Murphy HenryHi all. Just walked back in the door from a lightning fast trip to Nashville which I made right after we shot most of the Slow Jam DVD. I rode over with Casey on Sunday (we did crosswords and listened to books on tape) and flew back today (Tuesday). Red picked me up at Baltimore’s BWI airport and after a quick two-hour ride home, here I am once more in front of the computer. Casey indicated in her blog today that I’d be telling you about some equipment problems during the shoot (read: banjo developed buzzing string necessitating a bridge replacement), but that will have to wait for another day.

I will tell you that one of the unexpected joys of recording the Slow Jam DVD was the three-part harmony singing that magically came together during the run through of the first number “I Saw The Light.” I hadn’t really figured on any harmony singing but when Casey and David McLaughlin added tenor and baritone to my lead the sound was so good that we ended up using the trio on almost all of the singing numbers. And while Casey and David and I have played together before in numerous configurations at parties and on stage I’m not sure we’d ever sung a trio together before. So having our voices blend so well together was a welcome surprise and a real treat. And it made recording the DVD even more fun than we had anticipated. I think you’ll really enjoy it. And I hope when we start the editing process that we’ll be able to include some outtakes and bloopers so you can see that things aren’t always as serious as they may seem on screen. And on that note, I will retire to vegetative form on front of the TV!
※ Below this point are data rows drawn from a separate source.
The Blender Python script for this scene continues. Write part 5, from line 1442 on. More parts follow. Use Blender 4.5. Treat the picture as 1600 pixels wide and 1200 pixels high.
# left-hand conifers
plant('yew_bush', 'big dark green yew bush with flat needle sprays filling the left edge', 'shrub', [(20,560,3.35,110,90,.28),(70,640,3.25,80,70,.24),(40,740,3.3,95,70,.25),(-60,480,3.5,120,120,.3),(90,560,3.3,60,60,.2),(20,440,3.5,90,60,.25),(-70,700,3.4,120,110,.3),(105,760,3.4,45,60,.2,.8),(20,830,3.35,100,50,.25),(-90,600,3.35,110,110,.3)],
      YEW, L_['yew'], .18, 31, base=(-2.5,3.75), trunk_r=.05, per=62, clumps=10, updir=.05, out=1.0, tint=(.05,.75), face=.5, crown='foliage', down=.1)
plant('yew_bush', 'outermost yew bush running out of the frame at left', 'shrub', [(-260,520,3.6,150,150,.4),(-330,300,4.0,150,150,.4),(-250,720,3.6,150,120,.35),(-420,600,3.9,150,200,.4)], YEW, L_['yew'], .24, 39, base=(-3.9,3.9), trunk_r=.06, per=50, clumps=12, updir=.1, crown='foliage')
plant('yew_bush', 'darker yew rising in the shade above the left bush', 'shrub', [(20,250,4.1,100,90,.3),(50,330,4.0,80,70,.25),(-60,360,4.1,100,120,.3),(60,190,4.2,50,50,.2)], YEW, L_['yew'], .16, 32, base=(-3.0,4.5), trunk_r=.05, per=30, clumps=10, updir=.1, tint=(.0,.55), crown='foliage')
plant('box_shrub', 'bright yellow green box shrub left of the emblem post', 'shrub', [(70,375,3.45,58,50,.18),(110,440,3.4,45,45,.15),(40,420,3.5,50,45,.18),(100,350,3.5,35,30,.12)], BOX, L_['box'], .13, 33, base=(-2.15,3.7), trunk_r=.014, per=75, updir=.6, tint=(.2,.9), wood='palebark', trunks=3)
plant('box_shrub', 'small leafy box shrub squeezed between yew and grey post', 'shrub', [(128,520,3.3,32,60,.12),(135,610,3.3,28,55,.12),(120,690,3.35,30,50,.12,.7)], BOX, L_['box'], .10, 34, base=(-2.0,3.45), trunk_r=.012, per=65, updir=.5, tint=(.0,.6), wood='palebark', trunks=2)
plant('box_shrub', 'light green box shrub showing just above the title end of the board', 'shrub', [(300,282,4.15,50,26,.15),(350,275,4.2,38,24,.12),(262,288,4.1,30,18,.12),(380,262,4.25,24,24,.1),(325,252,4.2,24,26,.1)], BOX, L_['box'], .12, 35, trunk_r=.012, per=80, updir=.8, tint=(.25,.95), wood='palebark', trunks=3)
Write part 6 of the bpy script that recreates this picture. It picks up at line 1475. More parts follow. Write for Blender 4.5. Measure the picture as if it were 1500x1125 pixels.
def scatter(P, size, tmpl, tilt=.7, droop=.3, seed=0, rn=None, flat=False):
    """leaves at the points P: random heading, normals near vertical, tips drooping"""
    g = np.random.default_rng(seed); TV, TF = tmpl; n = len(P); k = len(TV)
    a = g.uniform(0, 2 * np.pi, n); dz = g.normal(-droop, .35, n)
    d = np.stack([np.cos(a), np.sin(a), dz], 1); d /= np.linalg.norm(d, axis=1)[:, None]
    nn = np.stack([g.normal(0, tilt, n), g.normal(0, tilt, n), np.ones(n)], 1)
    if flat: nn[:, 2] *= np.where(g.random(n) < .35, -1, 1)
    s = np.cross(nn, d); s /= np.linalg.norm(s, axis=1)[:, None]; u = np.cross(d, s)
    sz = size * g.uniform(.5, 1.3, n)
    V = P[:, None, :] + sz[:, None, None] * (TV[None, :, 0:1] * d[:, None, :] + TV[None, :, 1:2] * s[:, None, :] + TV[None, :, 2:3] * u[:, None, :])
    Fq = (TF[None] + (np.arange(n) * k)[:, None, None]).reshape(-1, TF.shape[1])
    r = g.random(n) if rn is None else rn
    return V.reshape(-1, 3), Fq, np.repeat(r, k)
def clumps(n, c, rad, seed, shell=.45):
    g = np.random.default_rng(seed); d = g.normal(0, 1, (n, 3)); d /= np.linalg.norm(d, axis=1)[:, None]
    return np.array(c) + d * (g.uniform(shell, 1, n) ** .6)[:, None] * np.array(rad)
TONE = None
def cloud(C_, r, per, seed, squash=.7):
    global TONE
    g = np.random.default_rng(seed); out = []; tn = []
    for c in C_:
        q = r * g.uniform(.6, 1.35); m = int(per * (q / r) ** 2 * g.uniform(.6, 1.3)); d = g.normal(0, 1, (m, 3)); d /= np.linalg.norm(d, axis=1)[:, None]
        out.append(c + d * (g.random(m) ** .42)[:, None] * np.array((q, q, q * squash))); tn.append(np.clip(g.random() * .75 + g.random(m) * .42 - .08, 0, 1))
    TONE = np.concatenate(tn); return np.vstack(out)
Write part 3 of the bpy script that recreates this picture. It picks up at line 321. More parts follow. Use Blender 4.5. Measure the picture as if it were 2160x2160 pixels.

Oh, but speaking of TV, just one more thing. While Casey was here for the weekend we tuned in to a new TV program on CMT, Outsider's Inn, that featured our friends Leroy Troy and Mike Armistead. What a thrill to see people you really know and have talked to and played music with actually acting in a sit-com! They both did a great job and I’m looking forward to seeing future episodes! Check it out! [It comes on Friday evenings.]